(Scene script records)
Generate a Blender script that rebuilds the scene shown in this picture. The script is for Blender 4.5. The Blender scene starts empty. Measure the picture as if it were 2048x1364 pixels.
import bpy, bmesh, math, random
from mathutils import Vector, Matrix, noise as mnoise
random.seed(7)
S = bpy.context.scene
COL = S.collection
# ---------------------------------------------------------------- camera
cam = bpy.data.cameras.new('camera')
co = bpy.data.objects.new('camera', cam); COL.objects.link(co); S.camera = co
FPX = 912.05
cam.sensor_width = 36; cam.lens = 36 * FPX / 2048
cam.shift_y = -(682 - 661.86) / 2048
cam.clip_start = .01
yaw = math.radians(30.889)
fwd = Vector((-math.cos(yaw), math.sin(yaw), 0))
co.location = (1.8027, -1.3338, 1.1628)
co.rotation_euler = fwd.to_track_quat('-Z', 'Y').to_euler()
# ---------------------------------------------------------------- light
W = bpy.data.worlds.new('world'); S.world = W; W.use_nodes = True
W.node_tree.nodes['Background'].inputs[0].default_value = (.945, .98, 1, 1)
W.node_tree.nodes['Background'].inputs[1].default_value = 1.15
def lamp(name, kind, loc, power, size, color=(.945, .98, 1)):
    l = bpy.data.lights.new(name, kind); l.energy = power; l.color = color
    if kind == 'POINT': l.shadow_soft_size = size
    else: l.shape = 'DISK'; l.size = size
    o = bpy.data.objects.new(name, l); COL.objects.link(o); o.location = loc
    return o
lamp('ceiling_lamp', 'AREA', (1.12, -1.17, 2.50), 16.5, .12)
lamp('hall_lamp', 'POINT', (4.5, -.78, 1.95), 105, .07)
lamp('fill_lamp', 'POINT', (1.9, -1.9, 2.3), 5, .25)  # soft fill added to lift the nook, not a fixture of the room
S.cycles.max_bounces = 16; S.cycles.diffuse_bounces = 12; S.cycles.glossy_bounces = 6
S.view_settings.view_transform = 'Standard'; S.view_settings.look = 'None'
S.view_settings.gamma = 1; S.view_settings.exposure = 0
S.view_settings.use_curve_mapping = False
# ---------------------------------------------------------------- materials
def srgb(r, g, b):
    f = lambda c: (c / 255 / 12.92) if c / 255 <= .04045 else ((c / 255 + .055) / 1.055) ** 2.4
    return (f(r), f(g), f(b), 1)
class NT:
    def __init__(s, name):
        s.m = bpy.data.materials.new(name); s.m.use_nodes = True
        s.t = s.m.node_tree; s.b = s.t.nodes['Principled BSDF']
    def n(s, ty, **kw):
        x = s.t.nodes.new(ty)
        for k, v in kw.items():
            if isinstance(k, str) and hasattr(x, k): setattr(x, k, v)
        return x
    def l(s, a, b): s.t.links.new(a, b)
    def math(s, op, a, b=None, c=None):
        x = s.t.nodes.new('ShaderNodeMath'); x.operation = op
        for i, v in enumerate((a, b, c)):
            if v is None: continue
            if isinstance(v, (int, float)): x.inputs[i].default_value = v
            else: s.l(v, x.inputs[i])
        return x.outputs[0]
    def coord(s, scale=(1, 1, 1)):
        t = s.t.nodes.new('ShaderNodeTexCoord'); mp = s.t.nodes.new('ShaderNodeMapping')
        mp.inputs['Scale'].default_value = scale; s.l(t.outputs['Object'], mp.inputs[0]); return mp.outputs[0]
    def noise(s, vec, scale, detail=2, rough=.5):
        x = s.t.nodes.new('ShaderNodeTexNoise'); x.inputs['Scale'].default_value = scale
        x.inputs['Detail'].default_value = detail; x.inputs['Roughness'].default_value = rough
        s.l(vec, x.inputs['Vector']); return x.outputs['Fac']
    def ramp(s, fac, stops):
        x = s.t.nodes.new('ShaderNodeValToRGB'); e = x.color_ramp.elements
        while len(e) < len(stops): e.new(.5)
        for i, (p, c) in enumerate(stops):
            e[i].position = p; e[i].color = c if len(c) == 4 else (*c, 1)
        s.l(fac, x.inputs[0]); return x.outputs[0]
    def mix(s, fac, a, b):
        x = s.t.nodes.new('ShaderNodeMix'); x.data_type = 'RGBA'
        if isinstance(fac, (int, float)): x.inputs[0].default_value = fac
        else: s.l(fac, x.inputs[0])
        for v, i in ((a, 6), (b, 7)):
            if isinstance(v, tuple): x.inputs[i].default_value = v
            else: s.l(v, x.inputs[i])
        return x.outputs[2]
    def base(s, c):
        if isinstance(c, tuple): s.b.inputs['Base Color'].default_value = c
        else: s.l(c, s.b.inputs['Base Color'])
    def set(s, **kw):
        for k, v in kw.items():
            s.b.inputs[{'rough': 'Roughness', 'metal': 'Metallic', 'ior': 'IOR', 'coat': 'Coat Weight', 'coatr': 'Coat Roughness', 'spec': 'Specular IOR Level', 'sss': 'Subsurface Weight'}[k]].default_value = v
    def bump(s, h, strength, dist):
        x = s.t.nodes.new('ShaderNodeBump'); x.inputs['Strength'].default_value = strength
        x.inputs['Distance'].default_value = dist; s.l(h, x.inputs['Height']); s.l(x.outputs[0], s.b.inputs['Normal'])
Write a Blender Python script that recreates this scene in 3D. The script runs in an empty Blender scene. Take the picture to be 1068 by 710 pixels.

## TASK DETAILS
The records above must be repeated exactly, every one of them.

## WRITTEN ANSWER
Generate a Blender script that rebuilds the scene shown in this picture. The script is for Blender 4.5. The Blender scene starts empty. Measure the picture as if it were 2048x1364 pixels.
import bpy, bmesh, math, random
from mathutils import Vector, Matrix, noise as mnoise
random.seed(7)
S = bpy.context.scene
COL = S.collection
# ---------------------------------------------------------------- camera
cam = bpy.data.cameras.new('camera')
co = bpy.data.objects.new('camera', cam); COL.objects.link(co); S.camera = co
FPX = 912.05
cam.sensor_width = 36; cam.lens = 36 * FPX / 2048
cam.shift_y = -(682 - 661.86) / 2048
cam.clip_start = .01
yaw = math.radians(30.889)
fwd = Vector((-math.cos(yaw), math.sin(yaw), 0))
co.location = (1.8027, -1.3338, 1.1628)
co.rotation_euler = fwd.to_track_quat('-Z', 'Y').to_euler()
# ---------------------------------------------------------------- light
W = bpy.data.worlds.new('world'); S.world = W; W.use_nodes = True
W.node_tree.nodes['Background'].inputs[0].default_value = (.945, .98, 1, 1)
W.node_tree.nodes['Background'].inputs[1].default_value = 1.15
def lamp(name, kind, loc, power, size, color=(.945, .98, 1)):
    l = bpy.data.lights.new(name, kind); l.energy = power; l.color = color
    if kind == 'POINT': l.shadow_soft_size = size
    else: l.shape = 'DISK'; l.size = size
    o = bpy.data.objects.new(name, l); COL.objects.link(o); o.location = loc
    return o
lamp('ceiling_lamp', 'AREA', (1.12, -1.17, 2.50), 16.5, .12)
lamp('hall_lamp', 'POINT', (4.5, -.78, 1.95), 105, .07)
lamp('fill_lamp', 'POINT', (1.9, -1.9, 2.3), 5, .25)  # soft fill added to lift the nook, not a fixture of the room
S.cycles.max_bounces = 16; S.cycles.diffuse_bounces = 12; S.cycles.glossy_bounces = 6
S.view_settings.view_transform = 'Standard'; S.view_settings.look = 'None'
S.view_settings.gamma = 1; S.view_settings.exposure = 0
S.view_settings.use_curve_mapping = False
# ---------------------------------------------------------------- materials
def srgb(r, g, b):
    f = lambda c: (c / 255 / 12.92) if c / 255 <= .04045 else ((c / 255 + .055) / 1.055) ** 2.4
    return (f(r), f(g), f(b), 1)
class NT:
    def __init__(s, name):
        s.m = bpy.data.materials.new(name); s.m.use_nodes = True
        s.t = s.m.node_tree; s.b = s.t.nodes['Principled BSDF']
    def n(s, ty, **kw):
        x = s.t.nodes.new(ty)
        for k, v in kw.items():
            if isinstance(k, str) and hasattr(x, k): setattr(x, k, v)
        return x
    def l(s, a, b): s.t.links.new(a, b)
    def math(s, op, a, b=None, c=None):
        x = s.t.nodes.new('ShaderNodeMath'); x.operation = op
        for i, v in enumerate((a, b, c)):
            if v is None: continue
            if isinstance(v, (int, float)): x.inputs[i].default_value = v
            else: s.l(v, x.inputs[i])
        return x.outputs[0]
    def coord(s, scale=(1, 1, 1)):
        t = s.t.nodes.new('ShaderNodeTexCoord'); mp = s.t.nodes.new('ShaderNodeMapping')
        mp.inputs['Scale'].default_value = scale; s.l(t.outputs['Object'], mp.inputs[0]); return mp.outputs[0]
    def noise(s, vec, scale, detail=2, rough=.5):
        x = s.t.nodes.new('ShaderNodeTexNoise'); x.inputs['Scale'].default_value = scale
        x.inputs['Detail'].default_value = detail; x.inputs['Roughness'].default_value = rough
        s.l(vec, x.inputs['Vector']); return x.outputs['Fac']
    def ramp(s, fac, stops):
        x = s.t.nodes.new('ShaderNodeValToRGB'); e = x.color_ramp.elements
        while len(e) < len(stops): e.new(.5)
        for i, (p, c) in enumerate(stops):
            e[i].position = p; e[i].color = c if len(c) == 4 else (*c, 1)
        s.l(fac, x.inputs[0]); return x.outputs[0]
    def mix(s, fac, a, b):
        x = s.t.nodes.new('ShaderNodeMix'); x.data_type = 'RGBA'
        if isinstance(fac, (int, float)): x.inputs[0].default_value = fac
        else: s.l(fac, x.inputs[0])
        for v, i in ((a, 6), (b, 7)):
            if isinstance(v, tuple): x.inputs[i].default_value = v
            else: s.l(v, x.inputs[i])
        return x.outputs[2]
    def base(s, c):
        if isinstance(c, tuple): s.b.inputs['Base Color'].default_value = c
        else: s.l(c, s.b.inputs['Base Color'])
    def set(s, **kw):
        for k, v in kw.items():
            s.b.inputs[{'rough': 'Roughness', 'metal': 'Metallic', 'ior': 'IOR', 'coat': 'Coat Weight', 'coatr': 'Coat Roughness', 'spec': 'Specular IOR Level', 'sss': 'Subsurface Weight'}[k]].default_value = v
    def bump(s, h, strength, dist):
        x = s.t.nodes.new('ShaderNodeBump'); x.inputs['Strength'].default_value = strength
        x.inputs['Distance'].default_value = dist; s.l(h, x.inputs['Height']); s.l(x.outputs[0], s.b.inputs['Normal'])
Write a Blender Python script that recreates this scene in 3D. The script runs in an empty Blender scene. Take the picture to be 1068 by 710 pixels.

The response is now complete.